В эту пору петербургский митрополит Григорий пишет секретные доносы: один против «распространения лжеучения Дарвина», другой по поводу не нравящихся ему новых мод, но неведомый доброжелатель пересылает Герцену полные копии этих циркуляров, и Герцен вытаскивает митрополита на всеобщее обозрение.
Некие благочестивые читатели пишут ему за границу и просят, чтобы он не трогал религию, церковь, но Александр Иванович отвечает, и не раз, что он не против чистой веры, но, к сожалению, министры, квартальные надзиратели и святители действуют заодно, донося, усмиряя и угнетая: «Мы только тем оправданы пред всеми и пред своей совестью, мы только тем и сильны, что, сделавшись обличителями за целую родину, мы никогда, ни в чем не делали различия между министрами и квартальными… Что для нас Адлерберги, Сечинские, Орловы[4] так же равны, как Филареты, Макридии, Акрупирии, Московские, Коломенские, Эчмиадзинские и не знаю какие святители.
Странное понятие о свободе книгопечатания. Ухо русское было железом завешено, ему больно слышать свободную речь; что делать, пусть воспитается к ней!»
За чтение вольных изданий Герцена — тюрьма, каторга. Но все грамотные читают и находят между прочим такие истории: митрополит Литовский донес еще Николаю I на «строптивых» священников и требовал решительной борьбы с «западной ересью». Филарет, испугавшись, что Александр II, только что вступивший на престол, ничего не знает об этом доносе (так как Николай получил его перед самой смертью), повторяет донос еще раз, а тайный друг Герцена (вероятно, тот же чиновник святейшего синода, который сообщил ему о доносах петербургского митрополита) благополучно пересылает всю эту секретную переписку «Искандеру».

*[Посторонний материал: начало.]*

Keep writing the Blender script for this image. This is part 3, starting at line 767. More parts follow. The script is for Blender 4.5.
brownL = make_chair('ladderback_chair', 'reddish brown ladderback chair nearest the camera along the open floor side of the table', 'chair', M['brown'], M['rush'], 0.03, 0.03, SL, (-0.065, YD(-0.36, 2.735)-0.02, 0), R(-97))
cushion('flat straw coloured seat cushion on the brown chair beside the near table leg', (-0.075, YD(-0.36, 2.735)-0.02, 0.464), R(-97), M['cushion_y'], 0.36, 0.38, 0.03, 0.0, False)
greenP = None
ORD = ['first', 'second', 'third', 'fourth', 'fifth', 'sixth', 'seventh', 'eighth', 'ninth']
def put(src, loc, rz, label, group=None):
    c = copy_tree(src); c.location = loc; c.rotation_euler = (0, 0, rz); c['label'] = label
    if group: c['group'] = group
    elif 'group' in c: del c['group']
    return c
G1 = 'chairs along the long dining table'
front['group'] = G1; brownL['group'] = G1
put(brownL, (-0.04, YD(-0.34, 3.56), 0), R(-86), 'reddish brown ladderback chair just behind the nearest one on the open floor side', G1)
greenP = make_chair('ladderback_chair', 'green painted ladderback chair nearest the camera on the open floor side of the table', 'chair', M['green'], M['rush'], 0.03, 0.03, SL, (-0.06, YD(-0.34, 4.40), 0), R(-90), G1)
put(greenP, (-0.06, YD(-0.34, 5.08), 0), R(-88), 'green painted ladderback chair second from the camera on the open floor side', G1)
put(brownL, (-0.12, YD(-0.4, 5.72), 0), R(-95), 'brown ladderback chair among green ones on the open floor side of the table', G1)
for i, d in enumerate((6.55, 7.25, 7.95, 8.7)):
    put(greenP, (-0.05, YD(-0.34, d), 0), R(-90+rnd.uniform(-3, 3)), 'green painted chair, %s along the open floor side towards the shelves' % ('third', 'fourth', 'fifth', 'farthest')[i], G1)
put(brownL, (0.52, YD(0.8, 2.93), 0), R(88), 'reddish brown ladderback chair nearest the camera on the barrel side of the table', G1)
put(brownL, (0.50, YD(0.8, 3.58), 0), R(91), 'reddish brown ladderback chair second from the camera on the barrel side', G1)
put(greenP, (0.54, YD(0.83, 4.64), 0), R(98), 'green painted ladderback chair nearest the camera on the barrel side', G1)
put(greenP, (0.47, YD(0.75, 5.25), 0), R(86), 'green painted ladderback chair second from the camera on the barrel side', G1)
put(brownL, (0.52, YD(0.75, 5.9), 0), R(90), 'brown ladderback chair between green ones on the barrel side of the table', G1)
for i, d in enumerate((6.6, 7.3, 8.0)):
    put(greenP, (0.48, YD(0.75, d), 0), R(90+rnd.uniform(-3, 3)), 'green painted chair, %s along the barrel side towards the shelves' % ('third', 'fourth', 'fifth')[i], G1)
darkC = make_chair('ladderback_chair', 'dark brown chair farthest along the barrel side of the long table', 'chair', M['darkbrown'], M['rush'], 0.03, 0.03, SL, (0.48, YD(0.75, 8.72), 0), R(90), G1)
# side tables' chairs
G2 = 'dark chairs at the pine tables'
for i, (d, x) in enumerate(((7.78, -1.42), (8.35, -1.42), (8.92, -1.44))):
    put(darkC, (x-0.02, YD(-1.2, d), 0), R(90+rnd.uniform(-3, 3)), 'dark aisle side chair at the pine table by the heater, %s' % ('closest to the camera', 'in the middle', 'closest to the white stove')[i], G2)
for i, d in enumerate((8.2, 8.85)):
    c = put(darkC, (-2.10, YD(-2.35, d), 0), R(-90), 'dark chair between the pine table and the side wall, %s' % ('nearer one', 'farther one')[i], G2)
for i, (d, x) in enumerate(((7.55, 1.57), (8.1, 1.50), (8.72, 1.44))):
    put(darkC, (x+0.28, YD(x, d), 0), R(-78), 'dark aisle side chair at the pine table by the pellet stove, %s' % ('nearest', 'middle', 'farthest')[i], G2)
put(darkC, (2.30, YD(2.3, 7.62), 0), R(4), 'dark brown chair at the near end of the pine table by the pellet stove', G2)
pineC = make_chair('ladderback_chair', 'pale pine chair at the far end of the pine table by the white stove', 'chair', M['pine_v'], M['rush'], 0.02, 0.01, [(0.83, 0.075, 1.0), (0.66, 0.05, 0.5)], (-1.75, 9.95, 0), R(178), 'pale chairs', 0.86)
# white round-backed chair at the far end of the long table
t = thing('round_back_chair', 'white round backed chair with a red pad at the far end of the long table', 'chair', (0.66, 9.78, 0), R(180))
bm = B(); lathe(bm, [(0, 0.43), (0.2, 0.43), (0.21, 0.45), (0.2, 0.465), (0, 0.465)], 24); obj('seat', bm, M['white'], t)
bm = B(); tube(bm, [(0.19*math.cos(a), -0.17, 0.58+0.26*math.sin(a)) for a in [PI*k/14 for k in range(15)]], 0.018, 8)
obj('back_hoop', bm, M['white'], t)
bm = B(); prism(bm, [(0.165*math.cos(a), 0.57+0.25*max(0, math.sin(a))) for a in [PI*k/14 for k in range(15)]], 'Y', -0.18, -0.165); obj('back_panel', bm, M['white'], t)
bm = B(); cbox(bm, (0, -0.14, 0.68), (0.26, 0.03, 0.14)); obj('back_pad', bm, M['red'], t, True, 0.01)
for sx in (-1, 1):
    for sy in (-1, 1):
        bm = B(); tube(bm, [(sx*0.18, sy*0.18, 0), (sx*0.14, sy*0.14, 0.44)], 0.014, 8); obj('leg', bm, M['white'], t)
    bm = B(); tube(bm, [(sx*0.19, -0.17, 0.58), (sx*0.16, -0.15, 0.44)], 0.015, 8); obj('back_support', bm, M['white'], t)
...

«Вот что значило, — напишет Герцен о Филарете, — тридцать лет святительства при Николае. В царствование Александра I Филарет писал кудрявые, масонско-мистические проповеди, был каким-то якобинцем в богословии, так как его катехизис был запрещен синодом, а через тридцать лет николаевского царствования он восхотел суетно совместить белый клобук с жандармским аксельбантом и стал писать уже не толкование на Книгу бытия, которую никак не растолкуешь, а доносы…»
В другой раз, получив еще документ о сотрудничестве Филарета с полицией, Герцен напечатает: «Не все ли равно: в России Филарет пойдет скоро в шефы жандармов, а шеф жандармов в иеродиаконы».
Но главное, на чем Герцен их поддевал, чем вызывал особенную ярость, — он доказывал, что деятельность Филарета и ему подобных противоречит их же христианскому принципу: помогать сирым, убогим, не строчить доносы власти!
«Ничего, любому мерзавцу Филарет даст неба, которое нужно для души; государь даст ему земли, которая нужна для крестьян».
Почитав год-два такие строки и статьи, православная церковь преисполнилась лютой ненавистью к насмешнику и «еретику». И как его взять? Будь Герцен в России, тут бы Филарет знал, как поступить. Но в России — только его вольные, дерзкие, блестящие сочинения!
А Герцен вызывает на бой: а ну-ка, святейшие, выходите, давайте померяемся словом! Знаменитому златоусту Филарету брошен вызов. Чем возразить?
Первая идея: отлучить от церкви.
В июне 1859 года в английской газете неожиданно появляется объявление: «Нам передавали из России, что несколько недель тому назад Петербургский митрополит на собрании святейшего синода Российской империи внес предложение об отлучении от церкви Александра Герцена, широко известного изгнанника, живущего теперь в Лондоне. Все епископы, за исключением Московского митрополита, одобрили это предложение, направленное против талантливого человека, отважного основателя революционного движения в области политической литературы в России, однако император отказался утвердить это решение…»
И Герцен ответил на это — в очередном номере «Колокола», и одновременно по почте послал его «старым, добрым друзьям» — митрополиту Григорию, Филарету, шефу жандармов, самому царю. И они прочитали, так же как тысячи студентов, военных, литераторов, духовных лиц…
«Раз в жизни, — шутливо заметит по этому поводу Герцен, — предоставился мне случай благословить Григория, митрополита Петербургского, и тут злые люди помешали. Его высокопреосвященство предложил синоду предать меня анафеме. Само собою разумеется, что, следуя евангельскому правилу, я тотчас бы по телеграфу послал клянущему благословение. Нам пишут, что тульский архиерей помешал Григорию возвести меня в чин Дмитрия Самозванца, Стеньки Разина, Мазепы, Емельки Пугачева и… Наполеона».